I wanted to focus on the energy of my own body, to work on its enhanced presence. I was looking for ways in which I could be present on the stage almost all the time and I wanted to see whether I could help myself to approach each performance more readily. That is why the beginning of “Cartography” is a choreographed dancer’s rehearsal for the show. Dance needn’t always be direct. Dance can be a dance of certain parts of the body, without the presence of the eyes. I was interested in the counterpoints of rhythm, rather than in our relations. I wanted to give Maja complete freedom to focus on her own body alone, on the experience that she was receiving through the meridians. Since we had hair hanging over our faces, we could also focus on developing our peripheral vision. I found it interesting how it was becoming primary and how it made you concentrate more and become more aware of the body that was standing next to you. We were more present. I also expected a certain type of presence from the audience and if it was not there – the show was not there either.
The process of communication requires an exchange of information. I think that the theatre process is rarely communicational in this respect. Have you reached certain conclusions about that after “Cartography”?
I was not guided by the question of an ideal dance event and I was not burdening myself with the end product. I was interested in successful communication within the team of authors. I was looking for the ways in which I could bring my idea and my reflections closer to the others. I was offering myself a chance to concentrate on the process. I wanted to be honest to myself and the work I was doing. I focused on myself and I didn’t feel any need of humouring the audience. I wanted to direct the spectators to reflect upon themselves and their own position during the show. I wanted to leave them enough time for that. That sort of communication is what I am interested in.

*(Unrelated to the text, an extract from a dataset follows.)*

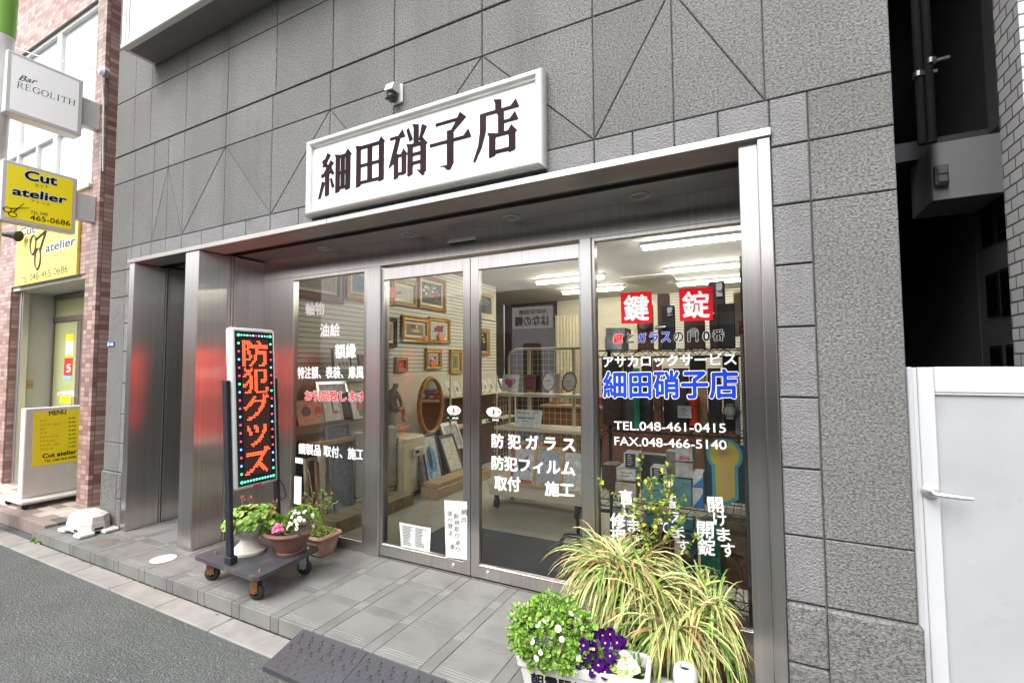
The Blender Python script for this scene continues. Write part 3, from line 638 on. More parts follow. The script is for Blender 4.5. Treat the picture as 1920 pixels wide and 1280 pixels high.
for y0, y1, zt, in ((-.312, -.286, 1.415), (.047, .070, 1.42)):
    mb = MB(); mb.box(-3.195, -3.143, y0, y1, .186, zt, c=.003); mb.box(-3.20, -3.138, y0 - .008, y1 + .02, .186, .235, c=.004)
    mb.tube([(-3.142, (y0 + y1) / 2, zt - .05), (-3.137, (y0 + y1) / 2, zt - .05)], .006, 8); mb.tube([(-3.142, (y0 + y1) / 2, .76), (-3.137, (y0 + y1) / 2, .76)], .006, 8)
    lean(mb).build('post', M['post'], led)
M['dolly'] = mat('dolly_board', (.045, .048, .056), .42, var=.35, vscale=5, spots=((.22, .12, .05), 4.5, .60, .66))
mb = MB(); mb.prism([(-3.545, -.30), (-3.52, -.328), (-2.845, -.362), (-2.815, -.335), (-2.87, .165), (-2.895, .185), (-3.53, .175), (-3.555, .15)], .158, .182, ax='z')
pl = mb.build('platform', M['dolly'], led)
M['rust'] = mat('rusty_steel', (.20, .095, .04), .6, .4, var=.4, vscale=30); M['zinc'] = mat('zinc', (.5, .5, .5), .4, .9, var=.2, vscale=30)
for (cx, cy, a, rm) in ((-3.455, -.245, .6, 'rust'), (-2.91, -.285, .35, 'rust'), (-2.945, .11, .5, 'zinc'), (-3.46, .11, .2, 'rust')):
    Tm = Matrix.Translation((cx, cy, 0)) @ Matrix.Rotation(a, 4, 'Z'); mb = MB()
    mb.box(-.035, .035, -.03, .03, .150, .157, T=Tm); mb.box(-.03, .02, -.027, -.022, .05, .152, T=Tm); mb.box(-.03, .02, .022, .027, .05, .152, T=Tm); mb.box(-.02, .02, -.027, .027, .135, .15, T=Tm)
    mb.tube([Tm @ Vector((0, -.03, .052)), Tm @ Vector((0, .03, .052))], .008, 8)
    mb.tube([Tm @ Vector((.02, .0, .182)), Tm @ Vector((.02, 0, .20))], [.012, .006], 8)
    fk = mb.build('caster', M[rm], led)
    mb = MB(); R = Matrix.Translation((cx, cy, .052)) @ Matrix.Rotation(a, 4, 'Z') @ Matrix.Rotation(pi / 2, 4, 'X')
    mb.lathe([(.02, -.019), (.040, -.017), (.050, -.008), (.052, 0), (.050, .008), (.040, .017), (.02, .019)], (0, 0, 0), 24, T=R); mb.build('wheel', M['rubber'], fk, smooth=40)
mb = MB(); pts = [(-3.16, .03, .74), (-3.13, .09, .62), (-3.2, .16, .52), (-3.32, .2, .47), (-3.45, .3, .46)]
mb.tube(pts, .004, 6); lean(mb).build('power_cable', M['black'], led)
# ------------------------------------------------------------------ plants
def frame_of(d):
    d = Vector(d).normalized(); a = Vector((0, 0, 1)) if abs(d.z) < .95 else Vector((1, 0, 0)); u = d.cross(a).normalized(); return d, u, u.cross(d)
def rdir(up=-.2):
    while True:
        v = Vector((random.gauss(0, 1), random.gauss(0, 1), random.gauss(0, 1))).normalized()
        if v.z > up: return v
def leaf(mb, p, d, l, wd, mi=0, cup=.25, roll=None):
    d, u, n = frame_of(d); a = random.uniform(0, 2 * pi) if roll is None else roll
    s = u * cos(a) + n * sin(a); n = d.cross(s); p = Vector(p)
    mid = p + d * l * .5 - n * cup * wd * .5; tip = p + d * l - n * cup * wd * .8
    mb.add([p, p + d * l * .35 + s * wd / 2, p + d * l * .75 + s * wd * .4, tip, p + d * l * .75 - s * wd * .4, p + d * l * .35 - s * wd / 2, mid], [(0, 1, 2, 6), (6, 2, 3), (6, 3, 4), (0, 6, 4, 5)], mi)
def rleaf(mb, p, n_, r, mi=0, k=8, wav=.15):
    d, u, v = frame_of(n_); p = Vector(p)
    vs = [p - d * r * .15] + [p + (u * cos(2 * pi * i / k) + v * sin(2 * pi * i / k)) * r * (1 + random.uniform(-wav, wav)) + d * r * random.uniform(.0, .25) for i in range(k)]
    mb.add(vs, [(0, 1 + i, 1 + (i + 1) % k) for i in range(k)], mi)
def flower(mb, p, n_, r, mi, mc, k=8):
    d, u, v = frame_of(n_); p = Vector(p)
    for i in range(k):
        a = 2 * pi * i / k + random.uniform(-.1, .1); e = u * cos(a) + v * sin(a); s = u * -sin(a) + v * cos(a)
        mb.add([p, p + e * r * .6 + s * r * .32, p + e * r + d * r * .1, p + e * r * .6 - s * r * .32], [(0, 1, 2, 3)], mi)
    mb.add([p + d * r * .25 + (u * cos(2 * pi * i / 6) + v * sin(2 * pi * i / 6)) * r * .28 for i in range(6)], [tuple(range(6))], mc)
def lf(name, col, **k): M[name] = mat(name, col, .5, var=.35, vscale=18, spec=.35, **k); 
lf('leaf_lime', (.30, .42, .10)); lf('leaf_mid', (.13, .25, .04)); lf('leaf_dark', (.045, .11, .025)); lf('leaf_yel', (.38, .42, .06)); lf('leaf_dry', (.34, .22, .10)); lf('leaf_cream', (.56, .52, .24)); lf('leaf_moss', (.22, .30, .04)); lf('stem', (.14, .10, .05)); lf('leaf_red', (.42, .14, .06)); lf('leaf_bright', (.17, .34, .04))
M['petal_white'] = mat('petal_white', (.85, .85, .82), .6); M['petal_pink'] = mat('petal_pink', (.80, .16, .32), .6, var=.3, vscale=40); M['petal_purple'] = mat('petal_purple', (.032, .002, .085), .8, var=.5, vscale=60, spec=.08); M['petal_yellow'] = mat('petal_yellow', (.85, .6, .03), .6); M['petal_peach'] = mat('petal_peach', (.85, .5, .38), .6)
M['urn'] = mat('urn_stone', (.56, .52, .45), .7, var=.15, vscale=12, bump=.3, bscale=120, spots=((.32, .27, .2), 9, .58, .8))
M['terra'] = mat('terracotta', (.19, .085, .07), .5, var=.12, vscale=8); M['terra_pale'] = mat('terracotta_pale', (.46, .26, .20), .7, var=.15, vscale=9, bump=.2, bscale=90, spots=((.56, .43, .36), 9, .55, .75))
# fluted urn
c = PZ(445, 1043, .182); c.y += .10; c.x -= .02; urn = thing('potted_plant', 'lime green geranium in a pale fluted stone urn on the dolly behind the front post', 'potted plant', c)
mb = MB(); mb.lathe([(.001, 0), (.115, 0), (.118, .018), (.105, .026), (.085, .045), (.06, .075), (.052, .095), (.07, .108), (.108, .135), (.125, .17), (.128, .20), (.148, .205), (.153, .218), (.142, .226), (.125, .222), (.118, .19)], c, 64, flute=lambda i, a: (.035 * abs(sin(a * 12)) if 3 <= i <= 9 else 0))
mb.build('urn', M['urn'], urn, smooth=50)
mb = MB(); mb.lathe([(.12, .205), (.001, .212)], c, 24); mb.build('soil', M['soil'], urn)
mb = MB()
for k in range(300):
    d = rdir(.0); p = Vector(c) + Vector((d.x * .18, d.y * .17, .21 + max(0, d.z) * .115)) * random.uniform(.9, 1.04) + Vector((.04 * random.random(), 0, 0)); p.z = c.z + .20 + (p.z - c.z - .2)
    rleaf(mb, p, (d + Vector((random.uniform(-.5, .5), random.uniform(-.6, .3), random.uniform(0, .9)))).normalized(), random.uniform(.016, .030), random.choice((0, 0, 0, 1, 2)))
for k in range(40):
    d = rdir(.2); p = Vector(c) + Vector((.13 + d.x * .1, d.y * .1, .21 + d.z * .1)); rleaf(mb, p, (d + Vector((0, -.4, .5))).normalized(), random.uniform(.014, .022), random.choice((0, 1, 2)))
mb.build('foliage', [M['leaf_lime'], M['leaf_bright'], M['leaf_mid']], urn)
mb = MB()
for (dx, dy, h) in ((-.06, -.02, .38), (-.03, .02, .36), (.21, .03, .33), (.20, .06, .36), (.22, .0, .30)):
    q = Vector(c) + Vector((dx, dy, h)); mb.tube([Vector(c) + Vector((dx * .6, dy * .6, .21)), q], .002, 5, 1)
    for j in range(9): leaf(mb, q + Vector((random.uniform(-.02, .02), random.uniform(-.02, .02), random.uniform(-.03, .01))), rdir(0), .016, .010, 0)
mb.build('dry_flower_heads', [M['leaf_red'], M['stem']], urn)
# round bowl
c = PZ(523, 1042, .182); c.y += .09; bowl = thing('potted_plant', 'brown round bowl of white daisies and pink flowers on the dolly', 'potted plant', c)
mb = MB(); mb.lathe([(.001, 0), (.088, 0), (.092, .012), (.088, .016), (.115, .06), (.135, .105), (.14, .112), (.142, .135), (.172, .14), (.178, .15), (.174, .162), (.16, .164), (.148, .15), (.14, .13)], c, 48); mb.build('bowl', M['terra'], bowl, smooth=40)
mb = MB(); mb.lathe([(.146, .14), (.001, .15)], c, 24); mb.build('soil', M['soil'], bowl)
mb = MB()
for k in range(900):
    d = rdir(-.05); p = Vector(c) + Vector((-.085 + d.x * .105, -.04 + d.y * .11, .14 + d.z * .10)); leaf(mb, p, (d + Vector((0, 0, .5))), random.uniform(.010, .017), .010, random.choice((0, 1)))
for k in range(700):
    d = rdir(-.1); p = Vector(c) + Vector((.085 + d.x * .12, .03 + d.y * .11, .17 + d.z * .14)) ; leaf(mb, p, (d + Vector((0, 0, .4))), random.uniform(.018, .032), .009, random.choice((0, 1, 2)))
mb.build('foliage', [M['leaf_bright'], M['leaf_mid'], M['leaf_moss']], bowl)
mb = MB()
for k in range(46):
    d = rdir(.0); d = (d + Vector((.1, -.35, .2))).normalized(); p = Vector(c) + Vector((.085 + d.x * .13, .03 + d.y * .12, .175 + d.z * .15)); flower(mb, p, d, random.uniform(.011, .016), 0, 1, 9)
mb.build('daisies', [M['petal_white'], M['petal_yellow']], bowl); mb = MB()
for k in range(18):
    p = Vector(c) + Vector((random.uniform(-.02, .065), random.uniform(-.14, -.10), .175 + random.uniform(0, .05))); flower(mb, p, (random.uniform(-.4, .4), -1, .8), random.uniform(.014, .019), 2, 2, 6)
mb.build('pink_flowers', [M['petal_white'], M['petal_yellow'], M['petal_pink']], bowl)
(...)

Is there a continuity between your first work and the present interests, or rather, what are your current preoccupations? You have mentioned the inner approach to the movement, the relationship between two bodies in space, the reduction of bodily expression, the elimination of face, the sonority of performance... Which of these processes are still preoccupying you?
I’ve been working on a new show for some time now. This time I would like to cooperate with three dancers, three completely different bodies. I’m interested in the way in which different bodies function in the same sort of physicality and what they produce differently. The topic of the meridians will still be present as a part of the process, because I want the performers who work with me to have the same experience. I will keep working on the presence of the body on the stage and insist on such tasks. I’m interested in corporal expressivity, but not the expression that is imposed from the outside, especially when it shows on the face. I’m interested in the way the movement itself conditions the facial expression, without it being imposed from the outside or caused by emotions. In “Cartography”, I approached this issue with the hair theme and with hiding the face, but here I want to achieve it with physical action and reaction.
If you could change something in your everyday practice, what would that be?
My everyday practice has been mostly physical. Dance training and rehearsals. What is still missing is the choreographic practice, dedicating a certain amount of time to the recapitulation of the process, to preparation, reflection, and documentation. To be sure, all that is going on, but still not in a sufficient or satisfactory measure that I could call systematic. There are notes that only I can decode, but they do not track the process in any reusable sense. Dance training implies specific everyday work that is rarely questioned, since you have already mastered that part, but when you take more responsibility as an author, it is necessary to shift the focus to those activities that this responsibility implies. I want to shift my focus in that sense. But that is a process that will last for some time and I don’t want to falsify it or to accelerate it artificially. It is a part of my path as an artist.